Include the line containing "COL = SC.collection" and all lines before it, repeated exactly from the listing below, without pictures.

▶ _Source data_
• • • •

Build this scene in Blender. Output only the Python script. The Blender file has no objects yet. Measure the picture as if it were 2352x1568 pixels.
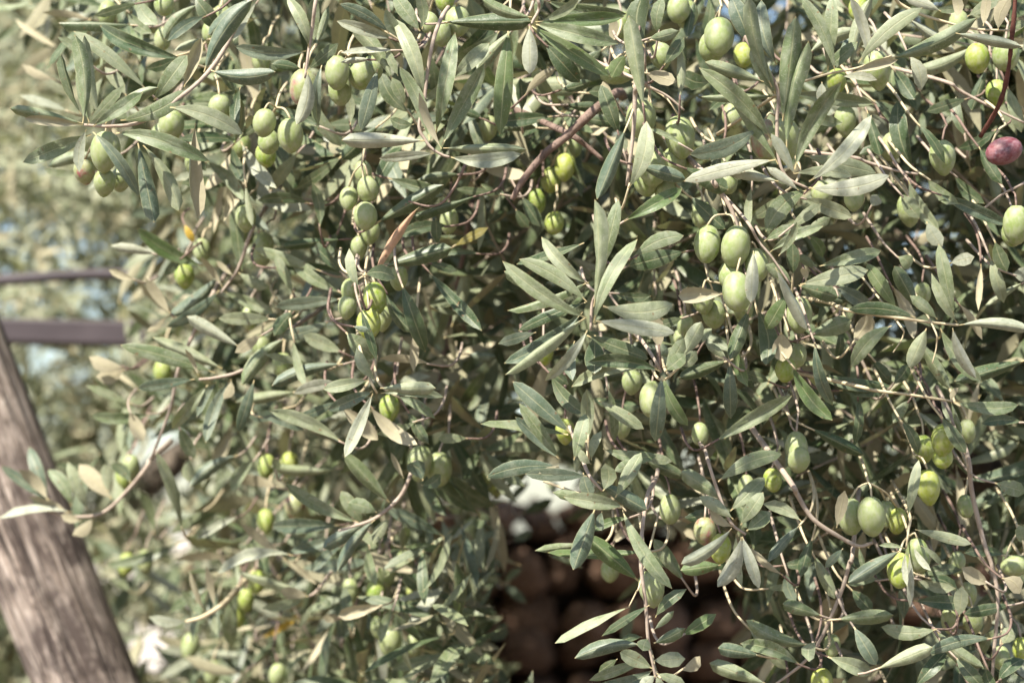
import bpy, math, random
import numpy as np
from mathutils import Vector, Matrix, noise

random.seed(11)
rng = np.random.default_rng(7)
SC = bpy.context.scene
COL = SC.collection

# ------------------------------------------------------------------ camera, sky, sun, exposure
LENS, SENSOR = 50.0, 22.3
PITCH = math.radians(4.78)
CAM = Vector((0.0, 0.0, 1.5))
FOCUS = 1.75
cam_data = bpy.data.cameras.new("camera")
cam_data.lens = LENS
cam_data.sensor_width = SENSOR
cam_data.clip_start = 0.05
cam_data.clip_end = 3000
cam_data.dof.use_dof = True
cam_data.dof.focus_distance = FOCUS
cam_data.dof.aperture_fstop = 3.3
cam_data.dof.aperture_blades = 7
cam = bpy.data.objects.new("camera", cam_data)
cam.location = CAM
cam.rotation_euler = (math.radians(90) + PITCH, 0, 0)
COL.objects.link(cam)
SC.camera = cam

SUN_DIR = Vector((-0.40, -0.50, 0.77)).normalized()      # from the scene towards the sun
sun_elev = math.asin(SUN_DIR.z)
world = bpy.data.worlds.new("World")
SC.world = world
world.use_nodes = True
wn = world.node_tree
wn.nodes.clear()
w_out = wn.nodes.new("ShaderNodeOutputWorld")
w_bg = wn.nodes.new("ShaderNodeBackground")
w_sky = wn.nodes.new("ShaderNodeTexSky")
w_sky.sky_type = 'NISHITA'
w_sky.sun_disc = False
w_sky.sun_elevation = sun_elev
w_sky.sun_rotation = math.atan2(SUN_DIR.x, SUN_DIR.y)
w_sky.dust_density = 1.0
w_sky.air_density = 1.0
w_bg.inputs['Strength'].default_value = 0.085
wn.links.new(w_sky.outputs[0], w_bg.inputs[0])
wn.links.new(w_bg.outputs[0], w_out.inputs[0])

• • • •

▶ _Problem solution_
Build this scene in Blender. Output only the Python script. The Blender file has no objects yet. Measure the picture as if it were 2352x1568 pixels.
import bpy, math, random
import numpy as np
from mathutils import Vector, Matrix, noise

random.seed(11)
rng = np.random.default_rng(7)
SC = bpy.context.scene
COL = SC.collection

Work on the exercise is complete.